-------- SUPPLIED MATERIAL --------

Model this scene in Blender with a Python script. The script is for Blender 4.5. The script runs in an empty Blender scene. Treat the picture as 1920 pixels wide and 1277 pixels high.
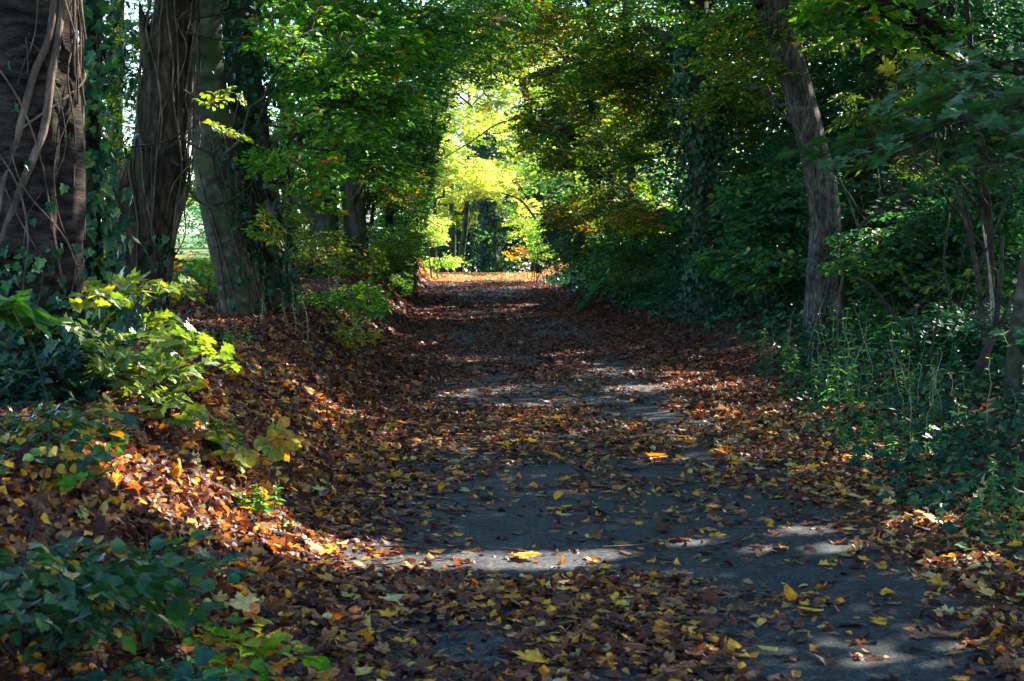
import bpy, math, random
import numpy as np
from mathutils import Vector

rng = np.random.default_rng(11)
random.seed(11)
scene = bpy.context.scene
col = scene.collection
F = 3200.0            # focal length in pixels of the 1920 px wide photograph
YAW, PITCH = math.radians(1.77), math.radians(-3.82)
CAM = np.array([0.0, 0.0, 1.6])
RC = 0.665            # x of the lane's centre line

SUN_AZ, SUN_EL = math.radians(52), math.radians(36)
SUN = np.array([math.sin(SUN_AZ)*math.cos(SUN_EL), math.cos(SUN_AZ)*math.cos(SUN_EL), math.sin(SUN_EL)])

def P(px, py, Y):
    """world point seen at photo pixel (px, py) that lies Y metres ahead"""
    f = np.array([math.sin(YAW)*math.cos(PITCH), math.cos(YAW)*math.cos(PITCH), math.sin(PITCH)])
    r = np.array([math.cos(YAW), -math.sin(YAW), 0.0])
    u = np.cross(r, f)
    d = f + r*(px-960)/F + u*(638.5-py)/F
    return CAM + d*(Y/d[1])

# ------------------------------------------------------------------ noise
def _hash(ix, iy, iz):
    h = (ix.astype(np.int64)*374761393 + iy.astype(np.int64)*668265263 + iz.astype(np.int64)*2147483647) & 0xffffffff
    h = ((h ^ (h >> 13))*1274126177) & 0xffffffff
    return ((h ^ (h >> 16)) & 0xffff)/65535.0*2-1

def vnoise(x, y, z=0.0):
    x, y, z = np.broadcast_arrays(np.asarray(x, float), np.asarray(y, float), np.asarray(z, float))
    x0, y0, z0 = np.floor(x), np.floor(y), np.floor(z)
    fx, fy, fz = x-x0, y-y0, z-z0
    fx, fy, fz = [t*t*(3-2*t) for t in (fx, fy, fz)]
    r = 0
    for a in (0, 1):
        for b in (0, 1):
            for c in (0, 1):
                w = (fx if a else 1-fx)*(fy if b else 1-fy)*(fz if c else 1-fz)
                r = r + w*_hash(x0+a, y0+b, z0+c)
    return r

def sstep(a, b, x):
    t = np.clip((x-a)/(b-a), 0, 1)
    return t*t*(3-2*t)

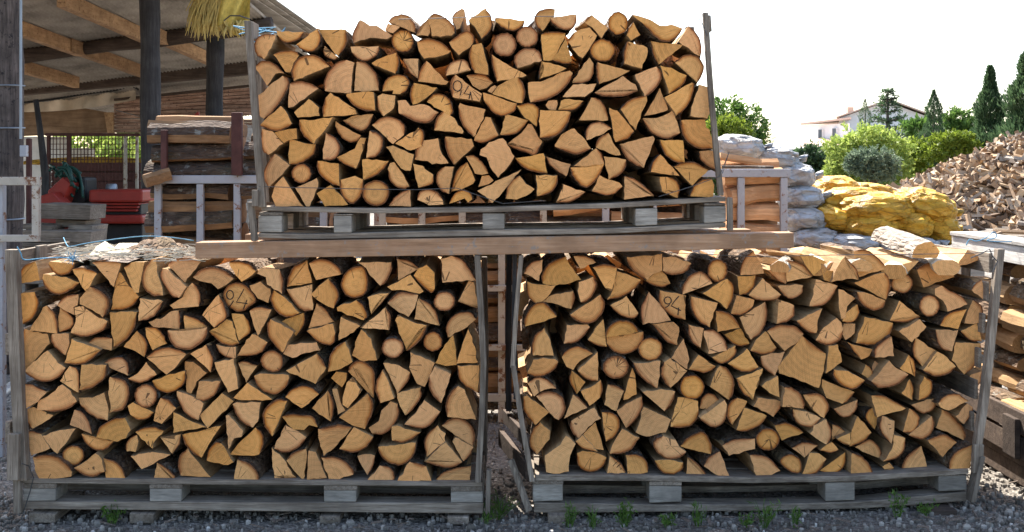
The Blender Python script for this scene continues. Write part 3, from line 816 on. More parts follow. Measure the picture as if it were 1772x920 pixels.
B 730,310 730,390 680,450 610,470 545,440 | 620,390
B 680,290 620,310 545,290 | 630,230
B 780,310 850,335 910,400 935,485 | 775,488
B 800,265 900,210 960,250 995,310 980,350 | 880,310
B 1165,200 1160,290 1100,350 1005,375 | 1070,280 1085,180
| 1000,410 1050,380 1085,420 1080,445 1030,445
B 1140,475 1145,400 1190,320 1285,255 | 1310,340 1330,430 1200,470
B 1330,215 1400,185 1470,180 1545,235 | 1440,340
B 1490,440 1490,370 1550,290 1660,250 | 1640,420 1560,445
''',
}
SUN_EL, SUN_AZ, SUN, SKY, EXPO = 51.0, -21.0, 5.0, .13, 1.7
# ---------------------------------------------------------------- firewood
SETX = .0
def plane(which):
    if which == 'right': return lambda px: .02+.17*(px-925)/750.0
    if which == 'upper': return lambda px: .01
    return lambda px: 0.0
def catmull(p, closed, sub):
    n = len(p); out = []
    last = n if closed else n-1
    for i in range(last):
        a = p[(i-1) % n] if closed or i > 0 else (2*p[0][0]-p[1][0], 2*p[0][1]-p[1][1])
        b, c = p[i], p[(i+1) % n]
        d = p[(i+2) % n] if closed or i+2 < n else (2*p[-1][0]-p[-2][0], 2*p[-1][1]-p[-2][1])
        for s in range(sub):
            t = s/sub
            out.append(tuple(.5*((2*b[k])+(c[k]-a[k])*t+(2*a[k]-5*b[k]+4*c[k]-d[k])*t*t+(3*b[k]-a[k]-3*c[k]+d[k])*t**3) for k in (0, 1)))
    if not closed: out.append(p[-1])
    return out
def circle_fit(p):
    # least squares centre (Kasa)
    mx = sum(q[0] for q in p)/len(p); my = sum(q[1] for q in p)/len(p)
    suu = suv = svv = su = sv = 0.0
    for x, y in p:
        u, v = x-mx, y-my; suu += u*u; svv += v*v; suv += u*v; su += u*(u*u+v*v); sv += v*(u*u+v*v)
    det = suu*svv-suv*suv
    if abs(det) < 1e-6: return mx, my
    return mx+(su*svv-sv*suv)/(2*det), my+(sv*suu-su*suv)/(2*det)
LOGS = []
def parse(which, txt):
    ox = oy = 0; sc = 5.0
    for ln in txt.strip().splitlines():
        if ln[0] == '@': ox, oy, sc = [float(q) for q in ln[1:].split(',')]; continue
        mark = ln.startswith('M ')
        if mark: ln = ln[2:]
        cv = lambda s: [(ox+float(a)/sc, oy+float(b)/sc) for a, b in (w.split(',') for w in s.split())]
        if ln[0] == 'O':
            t = ln.split(); cx, cy = [float(q) for q in t[1].split(',')]; rx, ry = float(t[2]), float(t[3])
            a0 = R.uniform(0, 6)
            bark = [(ox+(cx+rx*R.uniform(.96, 1.03)*math.cos(a))/sc, oy+(cy+ry*R.uniform(.96, 1.03)*math.sin(a))/sc) for a in [2*math.pi*i/11 for i in range(11)]]
            LOGS.append(dict(w=which, kind='round', bark=bark, split=[], mark=mark))
        elif ln[0] == 'C': LOGS.append(dict(w=which, kind='round', bark=cv(ln[2:]), split=[], mark=mark))
        elif ln[0] == 'B':
            a, b = ln[2:].split('|'); LOGS.append(dict(w=which, kind='arc', bark=cv(a), split=cv(b), mark=mark))
        else: LOGS.append(dict(w=which, kind='wedge', bark=[], split=cv(ln[1:]), mark=mark))
for k, v in DATA.items(): parse(k, v)
def area(p): return abs(sum(p[i][0]*p[(i+1) % len(p)][1]-p[(i+1) % len(p)][0]*p[i][1] for i in range(len(p))))/2
for L in LOGS:
    raw = L['bark']+L['split']
    s2 = sum(raw[i][0]*raw[(i+1) % len(raw)][1]-raw[(i+1) % len(raw)][0]*raw[i][1] for i in range(len(raw)))
    L['cw'] = s2 > 0                      # clockwise on the picture (y down)
    L['c'] = (sum(q[0] for q in raw)/len(raw), sum(q[1] for q in raw)/len(raw)); L['a'] = area(raw)
    if L['kind'] == 'arc':
        per = sum(math.dist(raw[i], raw[(i+1) % len(raw)]) for i in range(len(raw)))
        arc = sum(math.dist(L['bark'][i], L['bark'][i+1]) for i in range(len(L['bark'])-1))
        L['name'] = 'half_log' if arc/per > .47 else 'quarter_log'
    else: L['name'] = 'round_log' if L['kind'] == 'round' else 'split_billet'
# courses and places along them, for the labels
SNAME = {'left': 'lower left stack', 'right': 'lower right stack', 'upper': 'upper stack'}
for w in ('left', 'right', 'upper'):
    mine = [L for L in LOGS if L['w'] == w]
    y0, y1 = min(L['c'][1] for L in mine)-3, max(L['c'][1] for L in mine)+3
    rows = {}
    for L in mine: rows.setdefault(min(8, int((L['c'][1]-y0)/(y1-y0)*9)), []).append(L)
    for r, ls in rows.items():
        for i, L in enumerate(sorted(ls, key=lambda q: q['c'][0])):
            place = f'{SNAME[w]}, {ORD[r]} course from top, {ORD[i]} from left'
            size = 'big' if L['a'] > 2300 else 'mid-sized' if L['a'] > 1300 else 'small'
            if L['mark']: L['label'] = f'log end with 0,4 inked on it in the {SNAME[w]}'
            elif L['kind'] == 'round': L['label'] = f'{size} whole round log, {place}'
            elif L['kind'] == 'wedge': L['label'] = f'{size} split log without bark, {place}'
            else:
                bm_ = L['bark'][len(L['bark'])//2]; dx, dy = bm_[0]-L['c'][0], bm_[1]-L['c'][1]
                d = ('right' if dx > 0 else 'left') if abs(dx) > abs(dy) else ('down' if dy > 0 else 'up')
                L['label'] = f'{size} {L["name"].split("_")[0]} log, bark {d}, {place}'
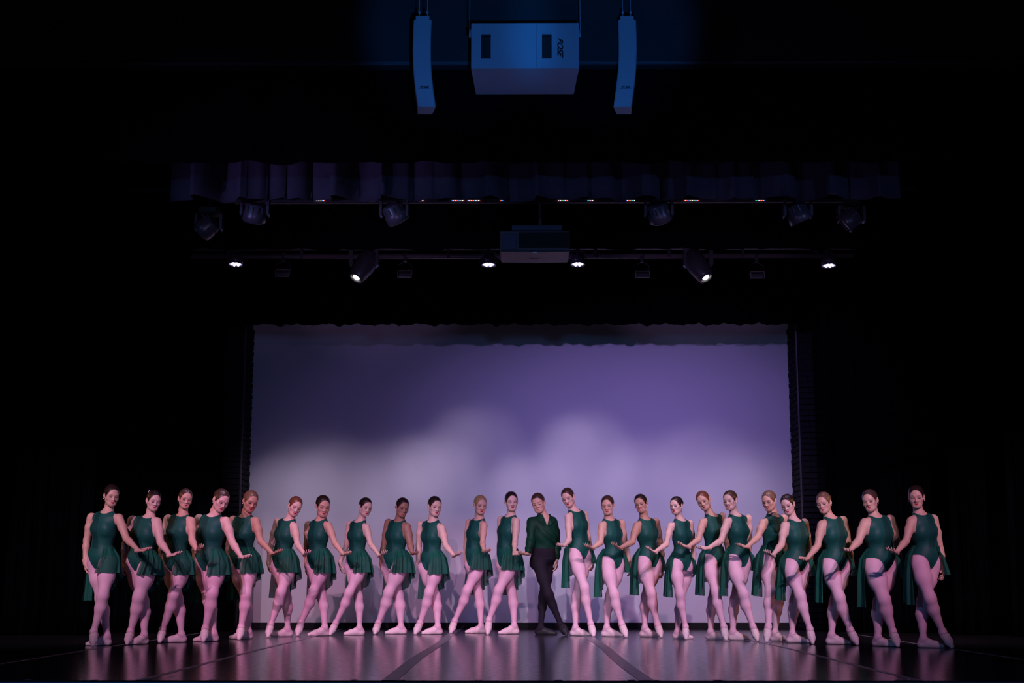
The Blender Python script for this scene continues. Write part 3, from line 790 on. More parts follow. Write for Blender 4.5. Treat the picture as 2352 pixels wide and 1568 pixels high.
# ---- head, made once in its own frame: x their right, y forward, z up
def A3(v): return np.array(v, float)
I3 = np.eye(3)
def rotm(rx=0, ry=0, rz=0):
    return np.array((Matrix.Rotation(R(rz), 3, 'Z') @ Matrix.Rotation(R(ry), 3, 'Y') @ Matrix.Rotation(R(rx), 3, 'X')))
def head_mesh(male=False, smile=False):
    jw = 1.08 if male else 1.0
    P1 = [('el', A3((0, -.018, .030)), I3, A3((.070, .090, .078))),
          ('el', A3((0, .030, -.030)), I3, A3((.053, .055, .068))),
          ('el', A3((0, .040, .036)), I3, A3((.049, .040, .044))),
          ('rc', A3((.020 * jw, .054, -.074)), A3((-.020 * jw, .054, -.074)), .021 * jw, .021 * jw),
          ('el', A3((0, .066, -.088)), I3, A3((.016 * jw, .015, .015))),
          ('rc', A3((.039 * jw, .0, -.048)), A3((.022, .048, -.078)), .018, .016), ('rc', A3((-.039 * jw, .0, -.048)), A3((-.022, .048, -.078)), .018, .016),
          ('el', A3((.038, .056, -.018)), I3, A3((.022, .016, .020))), ('el', A3((-.038, .056, -.018)), I3, A3((.022, .016, .020))),
          ('rc', A3((0, -.015, -.06)), A3((0, -.030, -.14)), .046, .043)]
    nose = [('rc', A3((0, .079, .010)), A3((0, .1020, -.029)), .0060, .0080), ('el', A3((0.0115, .090, -.031)), I3, A3((.008, .010, .007))), ('el', A3((-.0115, .090, -.031)), I3, A3((.008, .010, .007)))]
    brow = [('rc', A3((.018, .079, .023)), A3((.044, .065, .024)), .006, .006), ('rc', A3((-.018, .079, .023)), A3((-.044, .065, .024)), .006, .006)]
    wl = .021 if smile else .0125
    lips = [('rc', A3((-wl, .077, -.057)), A3((0, .0855, -.0555)), .0045, .0065), ('rc', A3((wl, .077, -.057)), A3((0, .0855, -.0555)), .0045, .0065),
            ('rc', A3((-wl * .8, .079, -.062)), A3((0, .0845, -.0655)), .005, .0075), ('rc', A3((wl * .8, .079, -.062)), A3((0, .0845, -.0655)), .005, .0075)]
    lids = [('el', A3((.031, .069, .001)), I3, A3((.0165, .0125, .0125))), ('el', A3((-.031, .069, .001)), I3, A3((.0165, .0125, .0125)))]
    ears = []
    for s in (-1, 1):
        Ar = rotm(rz=20 * s, rx=-12)
        ears += [('el', A3((s * .074, -.012, -.004)), Ar.T, A3((.007, .017, .030))), ('rc', A3((s * .070, .0, -.025)), A3((s * .072, .0, -.032)), .006, .006)]
    sock = [('el', A3((s * .031, .098, .003)), I3, A3((.019, .016, .012))) for s in (-1, 1)]
    allp = P1 + nose + brow + lips + lids + ears
    def fn(gd):
        D = gd(P1, .032)
        D = smin(D, gd(brow, .01), .020)
        D = -smin(-D, gd(sock, .004), .014)
        D = smin(D, gd(nose, .008), .012)
        D = smin(D, gd(lids, .003), .005)
        D = smin(D, gd(lips, .003), .005)
        D = smin(D, gd(ears, .006), .006)
        return D
    V, F = grid_surface(fn, allp, .0042)
    # paint regions: 0 skin 1 lips 2 lid 3 lash 4 brow 5 teeth
    X = V; parts = []
    def region(X, F, f, mat):
        X2, fi, fo, _, _ = clip(X, F, f); parts.append((mat, fi)); return X2, fo
    ax = lambda X: np.abs(X[:, 0])
    front = lambda X, y=.045: (X[:, 1] - y) * 20
    mn = np.minimum
    if smile:
        f = mn(1 - (X[:, 0] / .016) ** 2 - ((X[:, 2] + .0605) / .0035) ** 2, front(X)); X, F = region(X, F, f, 5)
    f = mn(1 - (X[:, 0] / (wl + .007)) ** 2 - ((X[:, 2] + .0605 - 14 * X[:, 0] ** 2 * (1 if smile else .3)) / (.0065 if male else .0092)) ** 2, front(X)); X, F = region(X, F, f, 1)
    f = mn(1 - ((ax(X) - .032) / .0190) ** 2 - ((X[:, 2] + .0060 + 6 * (ax(X) - .032) ** 2 * -1) / .0045) ** 2, front(X)); X, F = region(X, F, f, 3)
    f = mn(1 - ((ax(X) - .033) / .0200) ** 2 - ((X[:, 2] - .003) / .0105) ** 2, front(X)); X, F = region(X, F, f, 0 if male else 2)
    f = mn(1 - ((ax(X) - .032) / .018) ** 2 - ((X[:, 2] - .0270 + 22 * (ax(X) - .034) ** 2) / .0028) ** 2, front(X)); X, F = region(X, F, f, 4)
    parts.append((0, F))
    Fa = np.concatenate([p[1] for p in parts]); mi = np.concatenate([np.full(len(p[1]), p[0]) for p in parts])
    X, Fa = compact(X, Fa)
    return X, Fa, mi
HEADS = {'f': head_mesh(), 'smile': head_mesh(smile=True), 'm': head_mesh(male=True)}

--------

__DESCRIPTION OF THE TASK__
Look through the material above and work out how many of its lines contain "pixels". State the number only.

__WRITTEN ANSWER__
4